I know it's difficult

I know it's difficult

Six dual power lines in a brown grassy field with a small mountain in the background and blue sky above

The announcement of an election is always a momentous occasion in a democracy. Please excuse us for taking this opportunity to add to the cacophony of commentary that the announcement has sparked to talk a little about democracy in Australia.

We are going to start with the premise that inequality is bad for a democracy. Because of the human propensity to compare ourselves with others, we notice when they are doing better than us, and it feels bad. When others are doing much, much better than us it feels worse. When others' good (large?) fortune compared to our own seems unfair — which might better be described as inequity — this feels intolerable. When many people feel that way towards a group of their fellow citizens, that's bad for democracy.

Our second premise is that success, especially economic success, in a contemporary western society is not entirely dependent on hard work. It also relies on making good choices, luck, other resources, and the way society organises its economic systems.

Ideally, a society will make it easy for people to make good choices, will be there when they have a run of bad luck, and will organise its economic systems in a way that doesn't disproportionally benefit or harm only some people.

Systemic inequality

Economic inequality is growing almost everywhere in the world, and the way we organise our economic systems is a large contributor to that. This is an important reason for people's decreasing satisfaction with democracy.
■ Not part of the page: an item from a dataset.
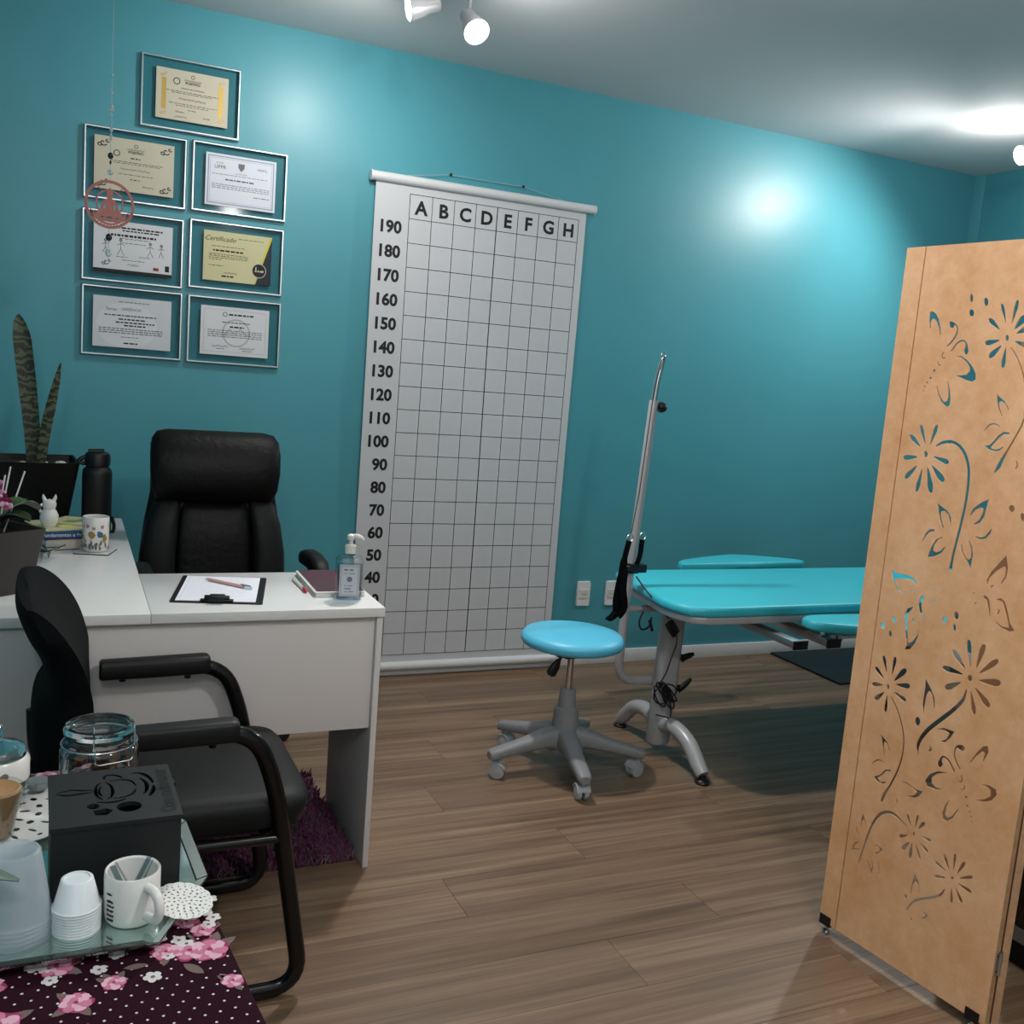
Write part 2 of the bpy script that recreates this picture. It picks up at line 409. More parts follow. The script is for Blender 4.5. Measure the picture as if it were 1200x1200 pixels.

An important goal then, for democratic government and political parties that are vying to form government, is to reduce inequality. This likely means asking people who are doing very well to give up the prospect of their wealth growing as fast as it possibly can. Instead, our economic system would need to be organised so that growth benefits those who are not as well off more than it does when you simply try to squeeze out as much growth as possible. This would be a system where economic growth doesn't disproportionately go to a small group of people who don't actually need it as much as everyone else; and a system where maximum growth isn't the main goal.

There's a similarity here to the challenge with bail laws. There, you don't want to put dangerous people on the street while you wait for them to go to trial. But you also don't want the default position to be that you put anyone charged with a crime in prison before trial — effectively abandoning the presumption of innocence — without very good reason.

In economic equality terms, you don't want to hobble the economy by insisting that everyone have equal wealth regardless of their skills, aptitudes, energy and effort. But at the same time you don't want the economy treating some people as more deserving of the benefits of economic growth in a way that is again completely disproportionate to their skills, aptitudes, energy and effort. Someone who works no harder or smarter than others should not benefit wildly more than them simply because they have more, pre-existing economic resources, or are in some other way more fortunate.

In Australia, a classic example is the way the tax system now treats housing primarily as a vehicle for financial investment, rather than a resource that provides the stable foundation needed for people to go in to the world and succeed, personally, professionally, and socially — including economically. It was not always like this. A late 20th century change in the economic system allows people who have the resources to invest in housing beyond their own needs to benefit far more from property than people who only have the resources to buy a home for themselves.

To realign the economic system in this area we would need to ask investors to rely less on government tax policy to make money from their investments. And beyond the economics, we probably also need to ask landlords to give up some of their power over how people are allowed to live in the properties the landlords own, so that renters can have a home, even as we accept that some tenants sometimes damage property.

The challenge

Sometimes you have to do what's best even though it's going to hurt. This applies to governments too. Governments have to be the adults in the room and sometimes that requires putting policy substance before politics.

Governing is about making decisions and some of those decisions are going to be difficult. In a democracy, that's what comes with the power that's put in your hands by voters.

In some ways, making difficult decisions is easier for authoritarian governments — that's surely a large part of their appeal, especially if you're on the right side of their decisions.

But if you can get your democracy to work, you are going to get better results, especially for complicated problems. Especially for complicated social problems. And if the science is right, things are only getting more complicated.

Getting democracy to work will need those who would govern to spend a lot of effort on meaningful and effective engagement with those that they would govern, which in a democracy should be everyone. That's how you bring people along — you engage with their experiences, draw on their wisdom and work, honour their good will.

Admittedly, this is never easy. Sadly, it seems to be something that the political parties that we have to choose our government from at this election are almost entirely unable to do.

Still, there lies an opportunity. Solutions are available. This is a good reason for Common Endeavour.